Elle modifie même quelques paroles. Le "pretty, pretty girls" devient "my little sister is a pretty, pretty girl", ouvrant sur une critique sociale nette : les femmes jetées après usage. Le message est clair : elle ne sera la bête de somme de personne.


Un clip (et un duel) avec Mick Jagger


Et puis il y a cette vidéo. Ah, cette vidéo. Un sommet de second degré, un duel burlesque entre Midler et Jagger qui débute dans une loge de théâtre (en fait le night-club Peppermint Lounge). Bette y toise Mick, lançant la fameuse réplique : « Just stay long enough to hear me sing your song; I sing it better than anybody ». Ce à quoi Mick, faussement vexé, répond : « Well… almost anybody ».
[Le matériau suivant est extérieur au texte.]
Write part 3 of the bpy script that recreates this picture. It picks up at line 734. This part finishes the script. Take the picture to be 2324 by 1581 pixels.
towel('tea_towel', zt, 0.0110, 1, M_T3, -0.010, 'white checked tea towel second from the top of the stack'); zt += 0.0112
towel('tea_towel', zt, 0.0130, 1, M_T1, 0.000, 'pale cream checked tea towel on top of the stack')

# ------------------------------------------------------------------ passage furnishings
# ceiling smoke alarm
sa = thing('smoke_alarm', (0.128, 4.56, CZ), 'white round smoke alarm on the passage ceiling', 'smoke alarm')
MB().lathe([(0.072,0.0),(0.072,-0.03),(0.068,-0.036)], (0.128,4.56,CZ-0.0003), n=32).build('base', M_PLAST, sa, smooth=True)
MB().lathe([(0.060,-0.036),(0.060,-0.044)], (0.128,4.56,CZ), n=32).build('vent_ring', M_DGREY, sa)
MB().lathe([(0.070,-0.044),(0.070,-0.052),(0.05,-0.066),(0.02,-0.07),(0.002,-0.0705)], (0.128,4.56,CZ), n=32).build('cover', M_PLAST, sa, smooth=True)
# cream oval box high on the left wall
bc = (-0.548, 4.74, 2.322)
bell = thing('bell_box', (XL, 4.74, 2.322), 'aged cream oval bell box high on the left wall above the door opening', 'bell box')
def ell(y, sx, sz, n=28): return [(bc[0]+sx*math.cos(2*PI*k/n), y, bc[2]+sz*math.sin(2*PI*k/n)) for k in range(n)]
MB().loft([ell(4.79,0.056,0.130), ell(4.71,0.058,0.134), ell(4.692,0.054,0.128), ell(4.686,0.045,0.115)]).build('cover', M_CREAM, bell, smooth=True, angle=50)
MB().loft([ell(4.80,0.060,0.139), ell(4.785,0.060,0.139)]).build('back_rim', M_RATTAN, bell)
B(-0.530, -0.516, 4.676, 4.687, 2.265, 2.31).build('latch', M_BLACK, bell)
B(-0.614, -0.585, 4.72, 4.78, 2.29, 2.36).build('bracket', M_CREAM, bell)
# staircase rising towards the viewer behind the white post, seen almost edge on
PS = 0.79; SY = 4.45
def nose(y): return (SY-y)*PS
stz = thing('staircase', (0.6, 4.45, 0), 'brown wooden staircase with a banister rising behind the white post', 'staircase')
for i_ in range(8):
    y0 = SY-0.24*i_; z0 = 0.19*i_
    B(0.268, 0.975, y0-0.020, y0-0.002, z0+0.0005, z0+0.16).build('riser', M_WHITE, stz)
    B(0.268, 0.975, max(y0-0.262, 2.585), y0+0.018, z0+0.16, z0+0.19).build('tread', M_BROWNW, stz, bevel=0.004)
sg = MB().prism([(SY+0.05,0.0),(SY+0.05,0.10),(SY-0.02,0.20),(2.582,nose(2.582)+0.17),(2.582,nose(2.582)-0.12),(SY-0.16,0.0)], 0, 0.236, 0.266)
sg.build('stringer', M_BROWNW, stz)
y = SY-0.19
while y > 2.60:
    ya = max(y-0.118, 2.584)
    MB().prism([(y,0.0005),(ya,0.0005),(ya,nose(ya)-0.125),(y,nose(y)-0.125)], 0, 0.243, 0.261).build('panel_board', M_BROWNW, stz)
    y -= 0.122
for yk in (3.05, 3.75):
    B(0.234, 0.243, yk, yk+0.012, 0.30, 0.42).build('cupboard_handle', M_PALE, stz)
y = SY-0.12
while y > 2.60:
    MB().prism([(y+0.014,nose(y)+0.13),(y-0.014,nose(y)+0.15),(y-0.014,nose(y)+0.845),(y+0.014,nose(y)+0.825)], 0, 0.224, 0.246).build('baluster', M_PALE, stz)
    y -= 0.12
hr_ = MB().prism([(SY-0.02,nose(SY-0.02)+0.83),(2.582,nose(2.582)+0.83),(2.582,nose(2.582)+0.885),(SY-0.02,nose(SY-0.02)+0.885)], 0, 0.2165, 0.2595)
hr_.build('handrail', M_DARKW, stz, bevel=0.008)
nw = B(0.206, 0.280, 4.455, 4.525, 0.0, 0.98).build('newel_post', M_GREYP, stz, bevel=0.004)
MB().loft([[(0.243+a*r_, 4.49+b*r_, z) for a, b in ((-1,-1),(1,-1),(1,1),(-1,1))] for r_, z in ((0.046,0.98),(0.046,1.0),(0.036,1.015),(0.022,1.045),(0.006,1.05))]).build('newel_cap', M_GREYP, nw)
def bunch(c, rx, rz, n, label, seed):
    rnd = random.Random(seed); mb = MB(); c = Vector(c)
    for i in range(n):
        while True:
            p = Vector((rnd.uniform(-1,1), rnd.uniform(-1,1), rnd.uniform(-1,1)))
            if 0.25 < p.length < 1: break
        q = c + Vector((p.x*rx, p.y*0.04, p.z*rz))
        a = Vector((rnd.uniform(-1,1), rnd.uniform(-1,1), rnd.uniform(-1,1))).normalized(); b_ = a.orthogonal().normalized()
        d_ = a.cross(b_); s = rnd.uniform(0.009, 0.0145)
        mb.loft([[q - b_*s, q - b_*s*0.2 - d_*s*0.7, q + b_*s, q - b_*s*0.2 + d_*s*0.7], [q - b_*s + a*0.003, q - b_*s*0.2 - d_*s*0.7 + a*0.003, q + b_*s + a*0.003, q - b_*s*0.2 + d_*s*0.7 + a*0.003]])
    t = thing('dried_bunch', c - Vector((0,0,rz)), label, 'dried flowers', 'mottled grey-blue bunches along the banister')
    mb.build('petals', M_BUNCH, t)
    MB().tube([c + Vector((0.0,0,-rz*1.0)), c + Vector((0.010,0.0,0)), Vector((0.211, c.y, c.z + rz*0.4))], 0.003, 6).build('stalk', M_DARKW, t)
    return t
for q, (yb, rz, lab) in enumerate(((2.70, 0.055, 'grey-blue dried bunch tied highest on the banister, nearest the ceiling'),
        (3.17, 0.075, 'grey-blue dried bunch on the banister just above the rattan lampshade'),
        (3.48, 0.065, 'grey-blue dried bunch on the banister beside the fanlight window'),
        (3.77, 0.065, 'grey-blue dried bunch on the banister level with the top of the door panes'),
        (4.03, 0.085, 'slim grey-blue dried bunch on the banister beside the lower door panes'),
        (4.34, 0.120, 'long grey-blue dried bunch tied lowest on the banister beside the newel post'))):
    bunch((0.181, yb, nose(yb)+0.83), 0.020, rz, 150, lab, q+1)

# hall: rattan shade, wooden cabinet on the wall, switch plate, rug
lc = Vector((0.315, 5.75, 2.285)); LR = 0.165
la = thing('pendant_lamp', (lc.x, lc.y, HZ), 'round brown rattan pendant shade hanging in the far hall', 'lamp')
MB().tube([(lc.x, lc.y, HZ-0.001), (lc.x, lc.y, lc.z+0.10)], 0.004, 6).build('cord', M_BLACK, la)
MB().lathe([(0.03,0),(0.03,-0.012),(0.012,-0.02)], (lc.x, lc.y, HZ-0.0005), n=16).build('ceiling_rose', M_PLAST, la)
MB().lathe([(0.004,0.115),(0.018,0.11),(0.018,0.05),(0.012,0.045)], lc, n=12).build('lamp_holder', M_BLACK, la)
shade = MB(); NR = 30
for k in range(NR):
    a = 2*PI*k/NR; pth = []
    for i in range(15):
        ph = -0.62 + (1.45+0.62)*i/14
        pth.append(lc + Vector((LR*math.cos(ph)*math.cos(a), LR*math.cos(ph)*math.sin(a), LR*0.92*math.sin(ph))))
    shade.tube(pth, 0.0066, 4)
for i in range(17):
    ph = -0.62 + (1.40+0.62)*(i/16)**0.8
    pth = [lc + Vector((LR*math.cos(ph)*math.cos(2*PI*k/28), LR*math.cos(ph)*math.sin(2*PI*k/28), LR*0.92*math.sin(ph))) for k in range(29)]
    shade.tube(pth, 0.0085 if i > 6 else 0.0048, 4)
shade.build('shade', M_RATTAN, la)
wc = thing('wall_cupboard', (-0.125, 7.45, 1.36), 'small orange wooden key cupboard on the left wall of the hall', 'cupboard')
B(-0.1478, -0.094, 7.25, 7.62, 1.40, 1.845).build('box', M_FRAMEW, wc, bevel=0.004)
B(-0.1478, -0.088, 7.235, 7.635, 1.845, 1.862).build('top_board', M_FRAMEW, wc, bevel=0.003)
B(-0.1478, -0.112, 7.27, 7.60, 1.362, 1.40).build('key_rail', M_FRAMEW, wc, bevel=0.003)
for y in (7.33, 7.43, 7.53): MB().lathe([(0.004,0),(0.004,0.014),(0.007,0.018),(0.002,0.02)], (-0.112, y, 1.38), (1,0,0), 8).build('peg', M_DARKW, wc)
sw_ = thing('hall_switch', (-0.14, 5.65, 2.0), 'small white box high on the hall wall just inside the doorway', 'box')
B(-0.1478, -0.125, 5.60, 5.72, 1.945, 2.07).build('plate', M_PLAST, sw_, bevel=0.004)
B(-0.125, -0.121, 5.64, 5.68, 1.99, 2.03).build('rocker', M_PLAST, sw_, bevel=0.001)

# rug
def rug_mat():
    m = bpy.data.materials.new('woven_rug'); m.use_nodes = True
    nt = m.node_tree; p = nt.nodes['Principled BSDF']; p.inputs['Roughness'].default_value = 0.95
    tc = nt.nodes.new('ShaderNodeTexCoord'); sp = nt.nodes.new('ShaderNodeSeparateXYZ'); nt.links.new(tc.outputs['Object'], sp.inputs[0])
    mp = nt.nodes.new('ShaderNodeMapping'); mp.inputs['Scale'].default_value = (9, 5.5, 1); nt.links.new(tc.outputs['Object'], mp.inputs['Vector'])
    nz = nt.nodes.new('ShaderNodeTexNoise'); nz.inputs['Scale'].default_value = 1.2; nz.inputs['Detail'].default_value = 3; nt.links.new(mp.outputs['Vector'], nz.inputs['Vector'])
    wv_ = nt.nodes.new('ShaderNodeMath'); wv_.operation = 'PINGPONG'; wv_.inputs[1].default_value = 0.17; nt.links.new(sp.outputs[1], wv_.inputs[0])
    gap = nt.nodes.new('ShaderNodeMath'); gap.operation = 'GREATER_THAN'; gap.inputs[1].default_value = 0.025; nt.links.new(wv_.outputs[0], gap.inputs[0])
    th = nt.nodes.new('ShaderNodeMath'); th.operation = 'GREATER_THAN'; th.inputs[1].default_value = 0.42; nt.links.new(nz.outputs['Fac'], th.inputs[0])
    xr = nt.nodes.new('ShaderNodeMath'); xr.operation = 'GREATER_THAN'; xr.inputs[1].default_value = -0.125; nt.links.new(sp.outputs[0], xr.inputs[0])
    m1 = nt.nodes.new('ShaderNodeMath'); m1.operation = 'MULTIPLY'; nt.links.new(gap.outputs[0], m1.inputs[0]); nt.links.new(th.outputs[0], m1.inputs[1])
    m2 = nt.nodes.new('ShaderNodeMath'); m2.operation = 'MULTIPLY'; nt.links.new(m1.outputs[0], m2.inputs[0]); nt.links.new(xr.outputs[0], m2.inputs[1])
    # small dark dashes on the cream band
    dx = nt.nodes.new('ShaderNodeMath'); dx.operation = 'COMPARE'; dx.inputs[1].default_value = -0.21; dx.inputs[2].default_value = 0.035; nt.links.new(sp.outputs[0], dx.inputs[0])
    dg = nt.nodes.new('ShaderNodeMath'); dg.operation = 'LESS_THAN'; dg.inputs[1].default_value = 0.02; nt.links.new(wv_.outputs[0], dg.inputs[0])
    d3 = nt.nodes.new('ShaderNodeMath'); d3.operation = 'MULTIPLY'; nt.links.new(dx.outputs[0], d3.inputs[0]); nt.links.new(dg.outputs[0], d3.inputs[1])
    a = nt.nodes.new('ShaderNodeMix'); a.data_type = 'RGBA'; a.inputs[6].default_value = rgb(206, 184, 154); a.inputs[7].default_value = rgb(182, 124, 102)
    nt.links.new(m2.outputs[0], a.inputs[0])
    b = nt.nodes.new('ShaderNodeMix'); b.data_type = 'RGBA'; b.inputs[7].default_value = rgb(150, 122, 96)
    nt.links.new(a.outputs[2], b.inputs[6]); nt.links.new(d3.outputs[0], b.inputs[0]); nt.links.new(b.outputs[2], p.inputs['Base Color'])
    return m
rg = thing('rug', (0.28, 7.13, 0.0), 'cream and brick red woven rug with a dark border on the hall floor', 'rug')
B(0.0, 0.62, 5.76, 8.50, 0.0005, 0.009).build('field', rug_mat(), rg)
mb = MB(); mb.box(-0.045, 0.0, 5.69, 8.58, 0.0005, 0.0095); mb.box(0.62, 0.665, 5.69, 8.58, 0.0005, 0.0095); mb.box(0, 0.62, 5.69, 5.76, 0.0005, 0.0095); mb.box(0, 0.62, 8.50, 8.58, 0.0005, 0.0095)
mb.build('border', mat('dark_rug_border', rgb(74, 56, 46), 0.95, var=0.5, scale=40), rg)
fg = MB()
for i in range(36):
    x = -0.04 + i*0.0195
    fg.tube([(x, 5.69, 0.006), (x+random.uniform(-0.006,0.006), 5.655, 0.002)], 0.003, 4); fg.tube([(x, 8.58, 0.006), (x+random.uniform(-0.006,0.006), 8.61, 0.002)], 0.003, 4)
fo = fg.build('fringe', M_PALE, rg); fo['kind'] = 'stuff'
Sur scène, les deux cabotinent, s’affrontent à coups de regards incendiaires, de gestes outrés. C’est du théâtre musical, la tension sexuelle est palpable mais volontairement exagérée. Et quand la crème chantilly vole dans les airs pour finir sur leurs visages, le message est limpide : ici, on se prend au sérieux sans jamais se prendre au sérieux.


Le clip, diffusé aux tous débuts de MTV, est même nommé à trois MTV Video Music Awards en 1984 (première édition présentée par Dan Aykroyd et Bette elle-même en verve olympique). Preuve que Bette, à sa manière, avait compris l’air du temps.



L’album No Frills, un virage salutaire


No Frills ne fait pas un tabac aux États-Unis (il plafonne à une décevante 60e place du classement), mais Midler, avec son énergie brute et son audace connaît un joli succès en Europe : numéro 1 en Suède, top 10 aux Pays-Bas, en Norvège, en Allemagne… Mais silence radio en France.


Bette avait adoré enregistrer cet album. Comme elle le disait : "I haven't stop laughing since I started making this record, because the people I'm working with are fabulous, funny, silly...". L’album ne se limite pas à Beast of Burden. On y trouve aussi la ballade All I Need to Know en laquelle Bette croyait beaucoup (et qui fut un hit pour Linda Ronstadt en 89 sous le titre Don't know much), une reprise rock et pétillante de Favorite Waste of Time, et Only in Miami, une touche latino ensoleillée. Mais c’est bien Beast of Burden qui devient son étendard.


Et dire que ce n’était pas son premier choix : elle rêvait de reprendre Pink Cadillac de Bruce Springsteen. Bruce a refusé, arguant que sa chanson devait être chantée par un homme... Dommage pour lui, tant mieux pour nous. Elle la chantera tout de même en ouverture de son show TV Art or Bust.


Conclusion : quand Bette dompte la bête


Avec Beast of Burden, Bette Midler réussit un tour de force : rendre hommage aux Rolling Stones tout en réinventant complètement leur chanson. Sa version est à la fois respectueuse et impertinente, fidèle et totalement personnelle. Dans un monde rock dominé par des figures masculines, elle impose son style, sa voix, son humour.


Quarante ans plus tard, cette reprise reste l’un de ses moments les plus réjouissants, preuve que Bette Midler n’a jamais été une simple bête de somme du show-business, mais bien une artiste libre, imprévisible, et follement attachante.